A ball moving with a momentum of `5kg ms^(-1)` strikes against a wall at an angle of `45^(@)` and is reflected at the same angle Calculate the impulse .

To solve the problem of calculating the impulse experienced by a ball moving with a momentum of \(5 \, \text{kg m/s}\) when it strikes a wall at an angle of \(45^\circ\) and is reflected at the same angle, we can follow these steps: ### Step-by-Step Solution: 1. **Understand the Concept of Impulse**: Impulse is defined as the change in momentum of an object when a force is applied over a period of time.
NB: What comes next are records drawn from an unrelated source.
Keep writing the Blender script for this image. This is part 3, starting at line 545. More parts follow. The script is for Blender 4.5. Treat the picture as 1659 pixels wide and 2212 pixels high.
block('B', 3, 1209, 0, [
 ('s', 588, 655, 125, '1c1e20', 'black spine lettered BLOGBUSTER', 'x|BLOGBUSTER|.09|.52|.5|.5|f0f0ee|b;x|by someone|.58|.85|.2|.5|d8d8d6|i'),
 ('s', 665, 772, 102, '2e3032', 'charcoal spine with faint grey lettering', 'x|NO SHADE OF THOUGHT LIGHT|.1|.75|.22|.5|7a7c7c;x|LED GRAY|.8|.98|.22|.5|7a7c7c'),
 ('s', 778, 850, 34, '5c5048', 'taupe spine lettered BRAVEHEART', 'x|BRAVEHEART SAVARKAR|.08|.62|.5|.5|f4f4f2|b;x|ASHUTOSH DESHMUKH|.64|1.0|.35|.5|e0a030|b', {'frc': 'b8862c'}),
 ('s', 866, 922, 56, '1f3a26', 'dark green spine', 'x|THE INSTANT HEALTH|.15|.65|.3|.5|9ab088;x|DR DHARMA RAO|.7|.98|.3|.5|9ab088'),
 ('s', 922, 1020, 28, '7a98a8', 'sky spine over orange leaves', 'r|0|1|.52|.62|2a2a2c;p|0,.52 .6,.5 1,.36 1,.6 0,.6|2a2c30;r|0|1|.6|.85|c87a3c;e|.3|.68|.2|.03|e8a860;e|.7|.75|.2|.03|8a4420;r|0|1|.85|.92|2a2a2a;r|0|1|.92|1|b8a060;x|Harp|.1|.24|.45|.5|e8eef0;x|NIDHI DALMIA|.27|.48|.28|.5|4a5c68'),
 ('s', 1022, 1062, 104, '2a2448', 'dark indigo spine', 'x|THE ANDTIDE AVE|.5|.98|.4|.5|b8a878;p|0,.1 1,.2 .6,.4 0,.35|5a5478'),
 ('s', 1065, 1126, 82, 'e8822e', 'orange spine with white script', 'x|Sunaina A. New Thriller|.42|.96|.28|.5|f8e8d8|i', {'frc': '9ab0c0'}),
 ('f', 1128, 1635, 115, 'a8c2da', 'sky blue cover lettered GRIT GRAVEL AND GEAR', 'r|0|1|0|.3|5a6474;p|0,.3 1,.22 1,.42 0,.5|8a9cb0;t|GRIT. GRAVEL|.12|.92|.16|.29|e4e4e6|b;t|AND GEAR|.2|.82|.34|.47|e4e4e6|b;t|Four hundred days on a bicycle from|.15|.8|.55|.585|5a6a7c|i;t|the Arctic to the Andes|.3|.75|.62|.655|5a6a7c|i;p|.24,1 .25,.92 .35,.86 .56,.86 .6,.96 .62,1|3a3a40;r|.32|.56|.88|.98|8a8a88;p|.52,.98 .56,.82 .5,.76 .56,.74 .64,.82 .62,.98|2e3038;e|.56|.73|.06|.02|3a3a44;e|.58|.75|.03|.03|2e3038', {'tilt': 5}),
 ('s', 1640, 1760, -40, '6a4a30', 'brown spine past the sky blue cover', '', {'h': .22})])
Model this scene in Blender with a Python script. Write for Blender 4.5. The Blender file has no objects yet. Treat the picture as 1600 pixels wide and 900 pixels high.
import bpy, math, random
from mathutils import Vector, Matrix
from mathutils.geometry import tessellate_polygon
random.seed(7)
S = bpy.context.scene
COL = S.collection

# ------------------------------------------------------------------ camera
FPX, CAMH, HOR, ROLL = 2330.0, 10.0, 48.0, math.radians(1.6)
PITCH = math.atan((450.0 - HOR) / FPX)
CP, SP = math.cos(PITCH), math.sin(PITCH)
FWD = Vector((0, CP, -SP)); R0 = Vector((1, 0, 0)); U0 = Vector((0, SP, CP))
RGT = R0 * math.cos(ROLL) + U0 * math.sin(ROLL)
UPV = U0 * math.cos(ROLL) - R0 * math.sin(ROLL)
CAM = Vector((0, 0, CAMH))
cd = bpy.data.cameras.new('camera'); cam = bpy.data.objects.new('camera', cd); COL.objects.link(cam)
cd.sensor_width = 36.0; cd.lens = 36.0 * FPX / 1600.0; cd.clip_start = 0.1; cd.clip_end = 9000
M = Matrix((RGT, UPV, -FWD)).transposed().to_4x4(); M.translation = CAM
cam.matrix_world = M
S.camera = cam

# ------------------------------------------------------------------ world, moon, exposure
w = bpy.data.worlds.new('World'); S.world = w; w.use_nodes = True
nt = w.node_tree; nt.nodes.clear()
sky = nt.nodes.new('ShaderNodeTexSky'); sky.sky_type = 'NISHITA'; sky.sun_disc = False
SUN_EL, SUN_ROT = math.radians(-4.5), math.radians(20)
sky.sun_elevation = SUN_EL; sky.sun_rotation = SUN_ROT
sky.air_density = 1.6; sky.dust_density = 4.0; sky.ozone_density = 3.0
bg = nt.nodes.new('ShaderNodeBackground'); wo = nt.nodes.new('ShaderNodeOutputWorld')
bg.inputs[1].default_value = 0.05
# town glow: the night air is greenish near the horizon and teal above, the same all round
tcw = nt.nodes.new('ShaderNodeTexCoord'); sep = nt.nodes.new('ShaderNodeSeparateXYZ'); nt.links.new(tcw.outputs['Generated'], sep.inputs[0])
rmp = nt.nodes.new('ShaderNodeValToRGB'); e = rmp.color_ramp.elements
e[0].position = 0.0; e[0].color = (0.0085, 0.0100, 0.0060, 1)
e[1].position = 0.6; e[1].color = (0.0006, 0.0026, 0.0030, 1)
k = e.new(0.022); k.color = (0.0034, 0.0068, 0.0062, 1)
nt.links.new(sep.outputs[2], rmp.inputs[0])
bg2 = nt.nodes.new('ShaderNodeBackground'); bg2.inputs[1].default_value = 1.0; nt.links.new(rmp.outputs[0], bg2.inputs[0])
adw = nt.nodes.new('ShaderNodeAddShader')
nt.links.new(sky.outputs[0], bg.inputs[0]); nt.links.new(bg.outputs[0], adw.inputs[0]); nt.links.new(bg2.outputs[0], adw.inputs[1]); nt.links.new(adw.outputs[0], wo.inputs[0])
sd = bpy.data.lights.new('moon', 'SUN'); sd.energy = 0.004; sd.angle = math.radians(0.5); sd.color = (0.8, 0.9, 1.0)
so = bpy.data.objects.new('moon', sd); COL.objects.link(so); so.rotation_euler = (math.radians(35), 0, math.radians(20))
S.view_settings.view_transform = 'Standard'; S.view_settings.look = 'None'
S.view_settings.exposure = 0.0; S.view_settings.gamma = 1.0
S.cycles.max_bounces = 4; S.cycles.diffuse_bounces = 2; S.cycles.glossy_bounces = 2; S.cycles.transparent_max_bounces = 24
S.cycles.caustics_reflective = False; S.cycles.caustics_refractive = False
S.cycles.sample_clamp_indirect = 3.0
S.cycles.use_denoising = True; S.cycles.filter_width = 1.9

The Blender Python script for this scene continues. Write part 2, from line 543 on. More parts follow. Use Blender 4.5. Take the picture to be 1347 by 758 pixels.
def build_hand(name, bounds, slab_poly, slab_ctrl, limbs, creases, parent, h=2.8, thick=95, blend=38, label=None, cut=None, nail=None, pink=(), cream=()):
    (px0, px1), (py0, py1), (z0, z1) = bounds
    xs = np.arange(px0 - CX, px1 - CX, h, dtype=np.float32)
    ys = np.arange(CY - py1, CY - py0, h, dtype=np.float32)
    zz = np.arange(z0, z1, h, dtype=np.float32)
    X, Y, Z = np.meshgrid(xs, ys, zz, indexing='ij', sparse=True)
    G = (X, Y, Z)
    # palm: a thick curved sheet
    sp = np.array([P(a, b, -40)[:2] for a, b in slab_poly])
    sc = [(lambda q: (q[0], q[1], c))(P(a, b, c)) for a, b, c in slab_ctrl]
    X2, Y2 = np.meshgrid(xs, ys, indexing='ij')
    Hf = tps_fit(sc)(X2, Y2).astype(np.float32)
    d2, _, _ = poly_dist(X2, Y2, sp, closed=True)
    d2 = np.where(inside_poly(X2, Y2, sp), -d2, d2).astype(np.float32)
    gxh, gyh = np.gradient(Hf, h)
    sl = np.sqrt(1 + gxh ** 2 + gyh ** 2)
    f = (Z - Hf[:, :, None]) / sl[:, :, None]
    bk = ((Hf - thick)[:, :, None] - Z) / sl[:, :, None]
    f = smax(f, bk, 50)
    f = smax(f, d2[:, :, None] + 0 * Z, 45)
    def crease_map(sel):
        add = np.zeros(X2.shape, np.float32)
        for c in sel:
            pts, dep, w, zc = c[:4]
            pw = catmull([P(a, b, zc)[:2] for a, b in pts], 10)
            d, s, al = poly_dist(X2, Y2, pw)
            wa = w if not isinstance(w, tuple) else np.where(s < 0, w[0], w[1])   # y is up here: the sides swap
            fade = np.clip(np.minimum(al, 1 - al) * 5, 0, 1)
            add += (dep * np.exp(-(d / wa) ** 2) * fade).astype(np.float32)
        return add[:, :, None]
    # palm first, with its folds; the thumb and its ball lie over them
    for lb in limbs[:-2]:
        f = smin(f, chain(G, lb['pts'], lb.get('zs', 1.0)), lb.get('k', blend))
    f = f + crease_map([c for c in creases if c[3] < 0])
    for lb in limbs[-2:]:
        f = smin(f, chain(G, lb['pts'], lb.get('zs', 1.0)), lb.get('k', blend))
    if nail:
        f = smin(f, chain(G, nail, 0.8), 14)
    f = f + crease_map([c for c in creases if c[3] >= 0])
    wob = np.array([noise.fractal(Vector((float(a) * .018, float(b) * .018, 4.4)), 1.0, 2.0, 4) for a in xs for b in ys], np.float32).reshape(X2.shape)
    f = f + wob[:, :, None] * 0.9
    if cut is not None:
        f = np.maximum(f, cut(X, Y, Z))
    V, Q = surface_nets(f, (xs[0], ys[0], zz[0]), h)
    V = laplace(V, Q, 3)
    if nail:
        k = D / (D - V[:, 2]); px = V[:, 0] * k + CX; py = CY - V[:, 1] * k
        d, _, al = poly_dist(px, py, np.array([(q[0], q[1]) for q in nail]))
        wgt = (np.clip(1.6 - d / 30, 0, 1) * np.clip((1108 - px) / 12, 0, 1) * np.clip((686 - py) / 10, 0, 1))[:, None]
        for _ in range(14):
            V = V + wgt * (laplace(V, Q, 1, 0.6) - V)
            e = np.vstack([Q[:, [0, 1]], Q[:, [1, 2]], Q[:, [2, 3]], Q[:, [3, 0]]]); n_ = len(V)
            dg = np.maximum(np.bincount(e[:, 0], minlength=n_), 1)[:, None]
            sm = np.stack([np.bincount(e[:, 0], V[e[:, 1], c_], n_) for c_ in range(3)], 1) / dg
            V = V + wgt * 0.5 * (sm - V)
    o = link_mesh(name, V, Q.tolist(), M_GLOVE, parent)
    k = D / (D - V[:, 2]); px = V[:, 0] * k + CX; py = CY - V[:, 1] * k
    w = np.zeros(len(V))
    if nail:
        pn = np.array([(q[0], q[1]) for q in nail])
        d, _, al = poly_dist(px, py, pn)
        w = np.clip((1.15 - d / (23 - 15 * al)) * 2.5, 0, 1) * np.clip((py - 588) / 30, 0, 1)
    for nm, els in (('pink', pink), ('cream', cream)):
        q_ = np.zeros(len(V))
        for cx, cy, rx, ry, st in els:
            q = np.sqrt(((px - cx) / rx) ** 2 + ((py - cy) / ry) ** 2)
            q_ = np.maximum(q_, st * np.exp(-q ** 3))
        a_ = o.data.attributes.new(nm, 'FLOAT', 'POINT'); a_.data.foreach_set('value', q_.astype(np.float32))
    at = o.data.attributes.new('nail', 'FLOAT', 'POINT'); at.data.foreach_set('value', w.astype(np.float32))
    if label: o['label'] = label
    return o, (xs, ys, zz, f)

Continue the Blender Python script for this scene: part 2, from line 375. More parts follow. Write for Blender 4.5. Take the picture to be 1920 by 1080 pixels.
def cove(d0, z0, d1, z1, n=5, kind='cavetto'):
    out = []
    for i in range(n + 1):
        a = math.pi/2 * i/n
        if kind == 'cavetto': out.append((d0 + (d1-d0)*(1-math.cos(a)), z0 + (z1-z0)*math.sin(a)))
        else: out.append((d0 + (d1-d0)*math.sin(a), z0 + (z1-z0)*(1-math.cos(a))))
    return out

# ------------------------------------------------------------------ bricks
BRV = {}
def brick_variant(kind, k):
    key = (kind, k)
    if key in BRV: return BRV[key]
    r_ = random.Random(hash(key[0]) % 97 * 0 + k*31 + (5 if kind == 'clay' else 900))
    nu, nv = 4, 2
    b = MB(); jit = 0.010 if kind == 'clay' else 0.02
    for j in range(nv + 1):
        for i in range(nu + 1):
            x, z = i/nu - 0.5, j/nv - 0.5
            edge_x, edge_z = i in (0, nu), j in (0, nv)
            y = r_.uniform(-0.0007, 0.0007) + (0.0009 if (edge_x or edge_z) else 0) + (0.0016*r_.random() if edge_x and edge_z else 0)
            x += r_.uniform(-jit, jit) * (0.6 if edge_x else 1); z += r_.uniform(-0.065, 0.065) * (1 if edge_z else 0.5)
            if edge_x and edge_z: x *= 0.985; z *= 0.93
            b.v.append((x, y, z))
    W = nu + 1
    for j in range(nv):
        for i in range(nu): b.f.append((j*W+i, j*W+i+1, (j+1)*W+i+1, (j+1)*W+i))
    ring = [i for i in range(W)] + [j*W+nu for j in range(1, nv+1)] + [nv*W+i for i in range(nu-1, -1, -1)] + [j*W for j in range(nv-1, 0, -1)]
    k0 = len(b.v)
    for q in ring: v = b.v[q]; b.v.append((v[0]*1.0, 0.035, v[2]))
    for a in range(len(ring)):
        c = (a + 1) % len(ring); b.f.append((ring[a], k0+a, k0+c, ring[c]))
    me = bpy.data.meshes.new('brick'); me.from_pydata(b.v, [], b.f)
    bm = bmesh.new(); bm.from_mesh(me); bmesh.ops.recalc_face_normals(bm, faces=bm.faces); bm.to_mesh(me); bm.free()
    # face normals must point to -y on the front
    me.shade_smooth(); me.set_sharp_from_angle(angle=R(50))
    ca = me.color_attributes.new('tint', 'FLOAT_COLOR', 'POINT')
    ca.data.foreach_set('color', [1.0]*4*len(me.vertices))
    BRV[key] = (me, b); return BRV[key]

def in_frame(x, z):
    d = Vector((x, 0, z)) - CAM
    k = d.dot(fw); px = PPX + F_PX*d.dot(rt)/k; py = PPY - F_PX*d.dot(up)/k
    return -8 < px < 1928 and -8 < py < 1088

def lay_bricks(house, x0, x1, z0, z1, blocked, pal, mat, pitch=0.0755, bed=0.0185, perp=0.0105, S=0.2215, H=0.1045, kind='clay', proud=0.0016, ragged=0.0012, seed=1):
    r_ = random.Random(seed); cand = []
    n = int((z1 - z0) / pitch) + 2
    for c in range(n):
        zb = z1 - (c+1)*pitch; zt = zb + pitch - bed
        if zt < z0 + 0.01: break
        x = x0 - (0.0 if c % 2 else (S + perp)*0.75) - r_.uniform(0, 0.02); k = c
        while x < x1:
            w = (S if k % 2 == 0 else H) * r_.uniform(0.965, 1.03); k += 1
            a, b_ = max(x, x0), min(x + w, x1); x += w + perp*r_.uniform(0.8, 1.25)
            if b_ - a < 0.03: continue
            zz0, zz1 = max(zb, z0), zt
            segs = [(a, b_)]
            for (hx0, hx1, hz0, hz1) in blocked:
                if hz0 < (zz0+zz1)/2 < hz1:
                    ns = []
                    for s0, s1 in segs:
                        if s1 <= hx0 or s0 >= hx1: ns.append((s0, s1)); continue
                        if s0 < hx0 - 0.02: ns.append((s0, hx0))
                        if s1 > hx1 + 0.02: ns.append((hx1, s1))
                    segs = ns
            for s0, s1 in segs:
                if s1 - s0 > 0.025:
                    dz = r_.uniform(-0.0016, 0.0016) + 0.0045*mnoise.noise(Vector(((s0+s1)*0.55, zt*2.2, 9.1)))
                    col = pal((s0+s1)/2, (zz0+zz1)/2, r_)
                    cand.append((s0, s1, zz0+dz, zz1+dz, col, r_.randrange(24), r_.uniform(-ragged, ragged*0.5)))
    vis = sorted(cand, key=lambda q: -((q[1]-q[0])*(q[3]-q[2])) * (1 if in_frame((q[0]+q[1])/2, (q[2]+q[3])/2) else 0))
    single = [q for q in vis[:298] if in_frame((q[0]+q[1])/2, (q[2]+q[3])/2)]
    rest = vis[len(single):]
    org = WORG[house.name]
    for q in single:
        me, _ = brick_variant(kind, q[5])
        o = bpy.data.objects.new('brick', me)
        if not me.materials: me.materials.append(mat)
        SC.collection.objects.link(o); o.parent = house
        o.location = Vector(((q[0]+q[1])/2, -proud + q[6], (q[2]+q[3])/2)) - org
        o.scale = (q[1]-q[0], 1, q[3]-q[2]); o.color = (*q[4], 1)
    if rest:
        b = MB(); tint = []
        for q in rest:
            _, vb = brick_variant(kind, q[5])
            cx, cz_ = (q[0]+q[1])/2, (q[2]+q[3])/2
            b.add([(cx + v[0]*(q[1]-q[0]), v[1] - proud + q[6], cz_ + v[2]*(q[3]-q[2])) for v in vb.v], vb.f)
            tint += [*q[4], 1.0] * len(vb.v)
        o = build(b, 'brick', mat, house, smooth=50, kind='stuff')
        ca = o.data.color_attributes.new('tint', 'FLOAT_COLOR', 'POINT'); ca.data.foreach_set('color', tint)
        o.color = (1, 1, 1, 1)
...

Mathematically, it can be expressed as: \[ I = \Delta p \] where \(I\) is the impulse and \(\Delta p\) is the change in momentum. 2. **Identify the Initial Momentum**: The initial momentum of the ball is given as: \[ p = 5 \, \text{kg m/s} \] 3. **Resolve Momentum into Components**: Since the ball strikes the wall at an angle of \(45^\circ\), we need to resolve the momentum into two components: one parallel to the wall (x-direction) and one perpendicular to the wall (y-direction). - The component of momentum parallel to the wall (x-direction) is: \[ p_x = p \sin(45^\circ) = 5 \sin(45^\circ) = 5 \cdot \frac{1}{\sqrt{2}} = \frac{5\sqrt{2}}{2} \, \text{kg m/s} \] - The component of momentum perpendicular to the wall (y-direction) is: \[ p_y = p \cos(45^\circ) = 5 \cos(45^\circ) = 5 \cdot \frac{1}{\sqrt{2}} = \frac{5\sqrt{2}}{2} \, \text{kg m/s} \] 4. **Determine the Change in Momentum**: - After the collision, the component of momentum parallel to the wall remains unchanged, while the perpendicular component reverses direction. - Therefore, the change in momentum in the y-direction (perpendicular to the wall) is: \[ \Delta p_y = p_y' - p_y = -\frac{5\sqrt{2}}{2} - \frac{5\sqrt{2}}{2} = -5\sqrt{2} \, \text{kg m/s} \] - The change in momentum in the x-direction is zero since the momentum component parallel to the wall does not change: \[ \Delta p_x = 0 \] 5. **Calculate the Total Change in Momentum**: - The total change in momentum (which contributes to the impulse) is only from the y-direction: \[ \Delta p = \Delta p_x + \Delta p_y = 0 - 5\sqrt{2} = -5\sqrt{2} \, \text{kg m/s} \] 6. **Calculate the Impulse**: - The impulse experienced by the ball is equal to the change in momentum: \[ I = \Delta p = -5\sqrt{2} \, \text{kg m/s} \] - The magnitude of the impulse is: \[ |I| = 5\sqrt{2} \, \text{kg m/s} \approx 7.07 \, \text{kg m/s} \] ### Final Answer: The impulse experienced by the ball is approximately \(7.07 \, \text{kg m/s}\) in the direction opposite to the initial y-component of momentum.